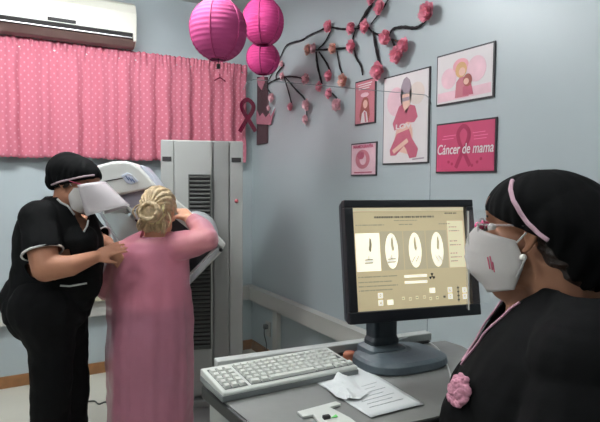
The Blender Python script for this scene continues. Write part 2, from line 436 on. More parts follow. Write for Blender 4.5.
# ---- maroon ribbon at the curtain's edge
def ribbon_pts(c, w, h, ax, nrm):
    """awareness loop: centreline from one tail over the loop to the other"""
    raw = [(-.50, -.5, .0), (-.1, -.16, .0), (.30, .14, .0), (.36, .36, .0), (.0, .5, .0), (-.36, .36, .3), (-.30, .14, .6), (.1, -.16, 1), (.50, -.46, 1)]
    return [c + ax * (x * w) + UP * (y * h) + nrm * (.008 * k) for x, y, k in raw]
def ribbon_mesh(bm, c, w, h, ax, nrm, hw):
    pts = smooth_pts(ribbon_pts(c, w, h, ax, nrm), 8)
    rows = []
    for i, p in enumerate(pts):
        t = (pts[min(i + 1, len(pts) - 1)] - pts[max(i - 1, 0)]).normalized(); s = nrm.cross(t).normalized() * hw
        rows.append((bm.verts.new(p - s), bm.verts.new(p + s)))
    for a, b in zip(rows[:-1], rows[1:]): bm.faces.new((a[0], a[1], b[1], b[0])).smooth = True
bm = bmesh.new(); p = ony(247.5, 116, 3.925)
ribbon_mesh(bm, p, .135, .255, Vector((1, 0, 0)), Vector((0, -1, 0)), .0165)
o = obj('awareness_ribbon', bm, M_RIBBON, recalc=False); solidify(o, .004, 0)
tag(o, 'dark maroon awareness ribbon hanging at the right edge of the curtain', 'ribbon')

# ================================================================== PAPER TREE on the right wall
def onw(px, py, off=0.0):
    return onx(px, py, X1 - off)
tree = thing('paper_tree', 'brown paper tree trunk with black branches stuck on the right wall', 'wall decoration', onw(263, 142))
a = [onw(258.5, 77), onw(268, 77), onw(269, 100), onw(268.5, 143), onw(258, 145), onw(258.5, 110)]
bm = bmesh.new(); prism(bm, [q + Vector((-.001, 0, 0)) for q in a], (-.012, 0, 0)); obj('trunk', bm, M_TRUNKP, tree)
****
→ **Directive**:
Give the data again exactly as written, with all pictures left out.

→ **Solution to the exercise**:
The Blender Python script for this scene continues. Write part 2, from line 436 on. More parts follow. Write for Blender 4.5.
# ---- maroon ribbon at the curtain's edge
def ribbon_pts(c, w, h, ax, nrm):
    """awareness loop: centreline from one tail over the loop to the other"""
    raw = [(-.50, -.5, .0), (-.1, -.16, .0), (.30, .14, .0), (.36, .36, .0), (.0, .5, .0), (-.36, .36, .3), (-.30, .14, .6), (.1, -.16, 1), (.50, -.46, 1)]
    return [c + ax * (x * w) + UP * (y * h) + nrm * (.008 * k) for x, y, k in raw]
def ribbon_mesh(bm, c, w, h, ax, nrm, hw):
    pts = smooth_pts(ribbon_pts(c, w, h, ax, nrm), 8)
    rows = []
    for i, p in enumerate(pts):
        t = (pts[min(i + 1, len(pts) - 1)] - pts[max(i - 1, 0)]).normalized(); s = nrm.cross(t).normalized() * hw
        rows.append((bm.verts.new(p - s), bm.verts.new(p + s)))
    for a, b in zip(rows[:-1], rows[1:]): bm.faces.new((a[0], a[1], b[1], b[0])).smooth = True
bm = bmesh.new(); p = ony(247.5, 116, 3.925)
ribbon_mesh(bm, p, .135, .255, Vector((1, 0, 0)), Vector((0, -1, 0)), .0165)
o = obj('awareness_ribbon', bm, M_RIBBON, recalc=False); solidify(o, .004, 0)
tag(o, 'dark maroon awareness ribbon hanging at the right edge of the curtain', 'ribbon')

# ================================================================== PAPER TREE on the right wall
def onw(px, py, off=0.0):
    return onx(px, py, X1 - off)
tree = thing('paper_tree', 'brown paper tree trunk with black branches stuck on the right wall', 'wall decoration', onw(263, 142))
a = [onw(258.5, 77), onw(268, 77), onw(269, 100), onw(268.5, 143), onw(258, 145), onw(258.5, 110)]
bm = bmesh.new(); prism(bm, [q + Vector((-.001, 0, 0)) for q in a], (-.012, 0, 0)); obj('trunk', bm, M_TRUNKP, tree)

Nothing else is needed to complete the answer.